Lucrezia, however, was less happy, her enjoyment of the warmth of early summer marred by increasing friction between her husband, Alfonso of Aragon, and her father and brother, whose alliance with France was proving a problem for both Alfonso and his sister Sancia. When the news spread around Rome that a Burgundian had challenged a Frenchman to a duel, to settle an argument over a banner, Cesare tried, unsuccessfully, to bribe the Burgundian to withdraw: ‘He would prefer,’ so the rumour went, ‘to have lost 20,000 ducats rather than see a Frenchman beaten.’ Sancia, on the other hand, made a point of dressing her own squires in the Burgundian colours, to show where her loyalties lay.

Cesare was careful not to publicly display any sign of the growing friction between himself and his brother-in-law. When the two men were seen together, they appeared to be on perfectly amicable terms, riding about the city in evident amity. Yet there was noticed in Cesare’s manner a more than usual impatience, ‘as though he were anxious for important actions to unfold.’

Cesare also appeared in public during this summer of 1500 honing his skills as a bullfighter. On June 24, the Feast of St John the Baptist, he demonstrated his prowess with the sword in the piazza of St Peter’s, which had been cordoned off to prevent the bulls from escaping. On another occasion, so the Venetian envoy Paolo Capello reported, he killed ‘seven bulls, fighting on horseback in the Spanish style and cutting off the head of one of them with his first stroke, a feat which seemed great to all Rome.’

On June 29, shortly before sunset, the pope himself was lucky to escape with his life thanks to an act not of man, but of God. During an exceptionally violent storm, with ‘hailstones the size of broad beans and an extremely violent wind,’ reported Burchard, a chimney in the Vatican collapsed, breaking two beams in an upper chamber that brought down the ceiling of the room below, where Alexander VI was in discussion with a cardinal and one of his private secretaries. The two men were just closing the windows, as the pope had asked them to do, when they heard the thunderous crash and turned immediately to find the papal throne hidden under a pile of rubble: ‘They cried to the guards, ‘The Pope is dead! The Pope is dead!’ and the news quickly spread throughout the city.’ Alexander VI, however, was only unconscious; when they removed the plaster and bricks, they found him seated on his throne, with two small cuts to the head, two larger ones on his right hand, and another on his right arm, miraculously still alive. As one chronicler observed, this lucky escape ‘was seen as a great sign and omen for the Pope.’

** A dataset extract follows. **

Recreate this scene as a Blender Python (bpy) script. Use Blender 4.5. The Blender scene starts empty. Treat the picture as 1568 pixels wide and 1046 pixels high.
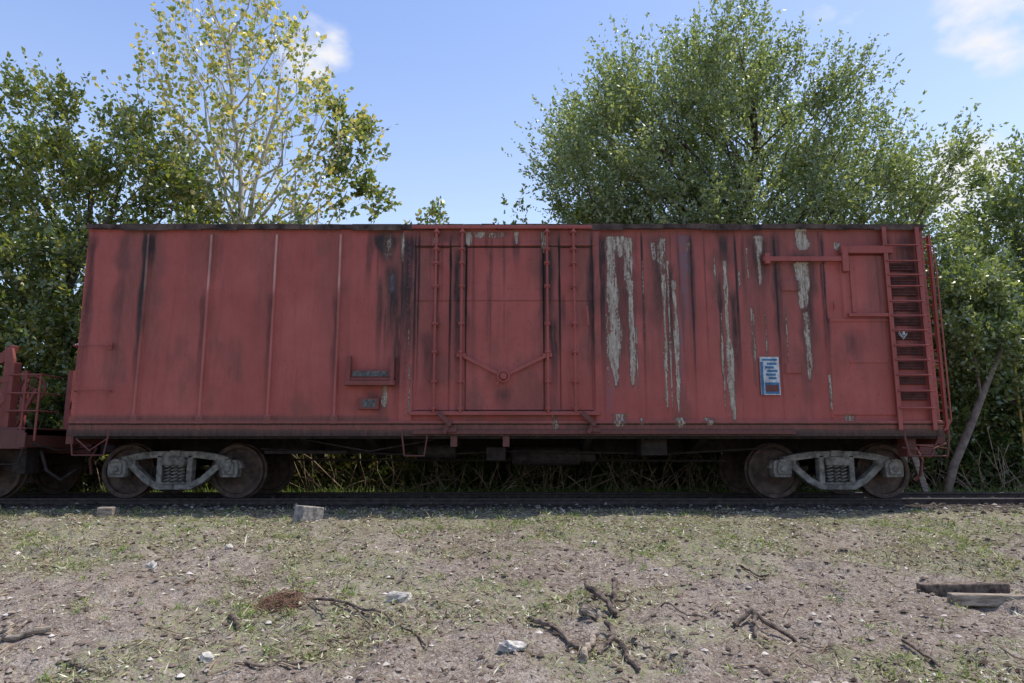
import bpy, math, random
import numpy as np
from mathutils import Vector, Matrix
random.seed(7); rng=np.random.default_rng(7)
scene=bpy.context.scene
# ------------------------------------------------------------------ image pixel coordinates back-projected onto upright planes (metres; rail top z=0, car side plane y=0)
F=1045.0; TH=math.radians(8.93); CY=10.39; CZ=0.78
def S(px,py,Y=0.0):
    v=(523-py)/F; u=(px-784)/F
    yf=math.cos(TH)-v*math.sin(TH); zu=math.sin(TH)+v*math.cos(TH); t=(CY+Y)/yf
    return u*t, CZ+zu*t
def SX(px,py=500,Y=0.0): return S(px,py,Y)[0]
def SZ(py,Y=0.0): return S(784,py,Y)[1]
# ------------------------------------------------------------------ helpers
TAB=rng.random((256,256))
def vn(x,y,s=0):
    x=np.asarray(x,float)+s*17.3; y=np.asarray(y,float)+s*7.7
    xi=np.floor(x).astype(int); yi=np.floor(y).astype(int); fx=x-xi; fy=y-yi
    fx=fx*fx*(3-2*fx); fy=fy*fy*(3-2*fy)
    a=TAB[xi%256,yi%256]; b=TAB[(xi+1)%256,yi%256]; c=TAB[xi%256,(yi+1)%256]; d=TAB[(xi+1)%256,(yi+1)%256]
    return (a*(1-fx)+b*fx)*(1-fy)+(c*(1-fx)+d*fx)*fy
def fbm(x,y,s=0,o=4):
    r=0;a=.5;t=0
    for i in range(o):
        r=r+a*vn(x*2**i,y*2**i,s+i*3); t+=a; a*=.5
    return r/t
def ss(a,b,x):
    t=np.clip((x-a)/(b-a),0,1); return t*t*(3-2*t)
def empty(name,loc=(0,0,0)):
    e=bpy.data.objects.new(name,None); e.location=loc; scene.collection.objects.link(e); e.empty_display_size=.3; return e
def link(ob,parent=None):
    scene.collection.objects.link(ob)
    if parent is not None:
        ob.parent=parent; ob.matrix_parent_inverse=Matrix.Translation(parent.location).inverted()
    return ob
def fastmesh(name,V,Fc,mat,parent=None,smooth=False,attrs=None):
    me=bpy.data.meshes.new(name); V=np.asarray(V,np.float32); Fc=np.asarray(Fc,np.int32)
    me.vertices.add(len(V)); me.vertices.foreach_set('co',V.ravel())
    k=Fc.shape[1]; me.loops.add(Fc.size); me.loops.foreach_set('vertex_index',Fc.ravel())
    me.polygons.add(len(Fc)); me.polygons.foreach_set('loop_start',np.arange(0,Fc.size,k,dtype=np.int32))
    try: me.polygons.foreach_set('loop_total',np.full(len(Fc),k,np.int32))
    except Exception: pass
    me.update(calc_edges=True)
    me.polygons.foreach_set('use_smooth',np.full(len(me.polygons),smooth))
    if attrs:
        for n,a in attrs.items():
            at=me.attributes.new(n,'FLOAT','POINT'); at.data.foreach_set('value',np.asarray(a,np.float32).ravel())
    me.materials.append(mat)
    return link(bpy.data.objects.new(name,me),parent)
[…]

Some two weeks later, on the evening of July 15, 1500, Alfonso of Aragon went to the Vatican to dine with the pope; after what seems to have been a pleasant evening, he took his leave of his fellow guests to walk the short distance home to the palace of Santa Maria in Portico just across the piazza of St Peter’s, accompanied by a gentleman of his household, Tomaso Albanese, and a groom. As they passed by the basilica, a number of men, apparently sleeping on the flight of great ceremonial steps, roused from their ‘slumbers,’ rose to their feet, and suddenly fell upon Alfonso, stabbing him with their daggers. They would have carried him off to their tethered horses had not his companions rushed to his aid and dragged him away to the safety of the Vatican.

Inside the palace, Lucrezia fainted at the sight of her wounded husband. By the light of the tapers and candles, it was soon clear to all that Alfonso’s injuries were serious; he had deep gashes to his head and his shoulder, ‘either one of which could prove mortal,’ as the Florentine ambassador reported. The Pope had him taken to one of his own rooms in the Borgia apartments, where his wounds were dressed. He recovered slowly, under the watchful eye of a doctor sent to him by the king of Naples and the careful nursing of Lucrezia and Sancia, his room guarded by soldiers and his food prepared by his loving wife, fearful of another attempt on his life.